China says detained ex-Interpol chief being investigated for bribery
BEIJING — Chinese authorities scrambled Monday to contain a public relations mess over the disappearance of the former Interpol president during his trip home to China.
Officials said he was being lawfully investigated for bribery and other crimes.
But the government’s announcement did little to address concerns raised about the risks of appointing Chinese officials to leadership posts in international organizations.
On Monday, the acting Interpol president told The Associated Press the agency had not been informed in advance of the Chinese probe into Meng Hongwei, who is also China’s viceminister of public security.
On Sunday, Meng’s wife made a bold public appeal from France to the international community to help locate her husband.
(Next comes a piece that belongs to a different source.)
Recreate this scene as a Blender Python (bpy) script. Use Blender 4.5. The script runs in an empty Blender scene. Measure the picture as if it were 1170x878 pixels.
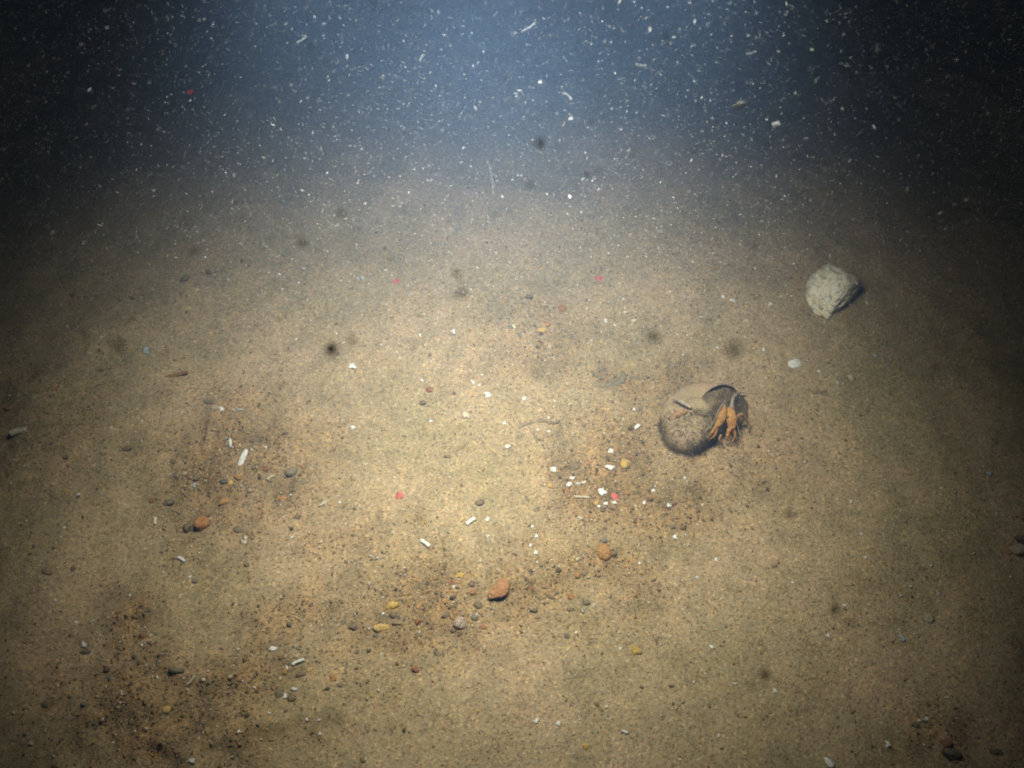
import bpy, math, random
import numpy as np
from mathutils import Vector, Matrix, Euler

R = math.radians
scene = bpy.context.scene
C = scene.collection
random.seed(7)
rng = np.random.default_rng(11)

# ------------------------------------------------------------------ camera
CAM_H, TILT = 1.0, 35.0
cam_d = bpy.data.cameras.new('camera')
cam_d.sensor_width = 36.0
cam_d.lens = 34.6
cam_d.clip_start = 0.01
cam_d.clip_end = 200.0
cam_d.dof.use_dof = True
cam_d.dof.focus_distance = 1.16
cam_d.dof.aperture_fstop = 7.5
cam = bpy.data.objects.new('camera', cam_d)
cam.location = (0, 0, CAM_H)
cam.rotation_euler = (R(TILT), 0, 0)
C.objects.link(cam)
scene.camera = cam

# ------------------------------------------------------------------ world: deep water, almost no daylight
world = bpy.data.worlds.new('World')
scene.world = world
world.use_nodes = True
wn = world.node_tree.nodes
sky = wn.new('ShaderNodeTexSky')
sky.sky_type = 'NISHITA'
sky.sun_disc = False
sky.sun_elevation = R(20)
bgn = wn['Background']
bgn.inputs['Strength'].default_value = 0.0004
world.node_tree.links.new(sky.outputs[0], bgn.inputs['Color'])

# ------------------------------------------------------------------ the strobe that lights the picture, plus two added side heads
UP = Vector((0, math.cos(R(TILT)), math.sin(R(TILT))))
FW = Vector((0, math.sin(R(TILT)), -math.cos(R(TILT))))
RIG = Vector((0, 0, CAM_H)) + UP * 0.318 + FW * 0.585
STROBES = [(RIG + Vector((-0.012, 0, 0)), Vector((-0.03, 0.60, 0.0)), 30.0),        # main head; the side pair is added to widen the glow and soften shadows
           (RIG + Vector((-0.135, 0, 0.01)), Vector((-0.12, 0.64, 0.0)), 15.5),
           (RIG + Vector((0.115, 0, 0.01)), Vector((0.07, 0.64, 0.0)), 15.5)]
for s_pos, s_aim, s_pow in STROBES:
    st_d = bpy.data.lights.new('strobe', 'SPOT')
    st_d.energy = s_pow
    st_d.color = (1.0, 0.98, 0.93)
    st_d.shadow_soft_size = 0.06
    st_d.spot_size = R(176)
    st_d.spot_blend = 0.15
    st_d.use_nodes = True
    lt = st_d.node_tree
    em = next(n_ for n_ in lt.nodes if n_.type == 'EMISSION')
    ltc = lt.nodes.new('ShaderNodeTexCoord')                   # reflector: a soft hot spot and a weak wide spill
    lsx = lt.nodes.new('ShaderNodeSeparateXYZ'); lt.links.new(ltc.outputs['Normal'], lsx.inputs[0])
    lab_ = lt.nodes.new('ShaderNodeMath'); lab_.operation = 'ABSOLUTE'; lt.links.new(lsx.outputs[2], lab_.inputs[0])
    lmr = lt.nodes.new('ShaderNodeMapRange'); lt.links.new(lab_.outputs[0], lmr.inputs['Value'])
    lmr.inputs['From Min'].default_value = math.cos(R(45.5)); lmr.inputs['From Max'].default_value = 1.0
    lpw = lt.nodes.new('ShaderNodeMath'); lpw.operation = 'POWER'; lt.links.new(lmr.outputs[0], lpw.inputs[0]); lpw.inputs[1].default_value = 1.6
    lad = lt.nodes.new('ShaderNodeMath'); lad.operation = 'ADD'; lt.links.new(lpw.outputs[0], lad.inputs[0]); lad.inputs[1].default_value = 0.022
    lt.links.new(lad.outputs[0], em.inputs['Strength'])
    st = bpy.data.objects.new('strobe', st_d)
    st.location = s_pos
    st.rotation_euler = (s_aim - s_pos).to_track_quat('-Z', 'Y').to_euler()
    C.objects.link(st)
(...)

The appeal cast an unwelcome light on extralegal detentions that have increasingly ensnared dissidents and allegedly corrupt or disloyal officials alike under President Xi Jinping’s authoritarian administration.
In a sign of the urgent and possibly unplanned nature of the investigation, the Ministry of Public Security said top ministry officials met in the early hours of Monday to discuss Meng’s case.
The announcement said Meng was being investigated for accepting bribes and other crimes that were a result of his “wilfulness.”
“We should deeply recognize the serious damage that Meng Hongwei’s bribe-taking and suspected violations of the law have caused the party and the cause of public security and deeply learn from this lesson,” said the announcement about the meeting, chaired by Minister Zhao Lezhi.
Meng is the latest high-ranking official to fall victim to a sweeping crackdown by the ruling Communist Party on graft and perceived disloyalty.
Most officials investigated by anti-graft authorities are quietly spirited away for questioning, cut off from contact from their families and not allowed access to lawyers, sometimes for months.
But that wasn’t how it played out with Meng, 64, whose unexplained disappearance while on a trip home to China late last month prompted the French police to launch an investigation.
The French government and Interpol also made their concerns known publicly in recent days.
By late Sunday night, China issued a terse announcement that Meng was in the custody of party investigators, and shortly after, Interpol said Meng had resigned as the international police agency’s president. Meng could not be reached. The revelation that Chinese authorities would be bold enough to forcibly make even a senior public security official with international stature disappear has cast a shadow over the image Beijing has sought to cultivate as a modern country with the rule of law.
Willy Lam, a Chinese politics expert at the Chinese University of Hong Kong, said Meng’s case shows how Chinese officials have to obey the Communist Party first and foremost.
“This puts China’s internal political struggle over and above the international norms on the rule of law,” Lam said.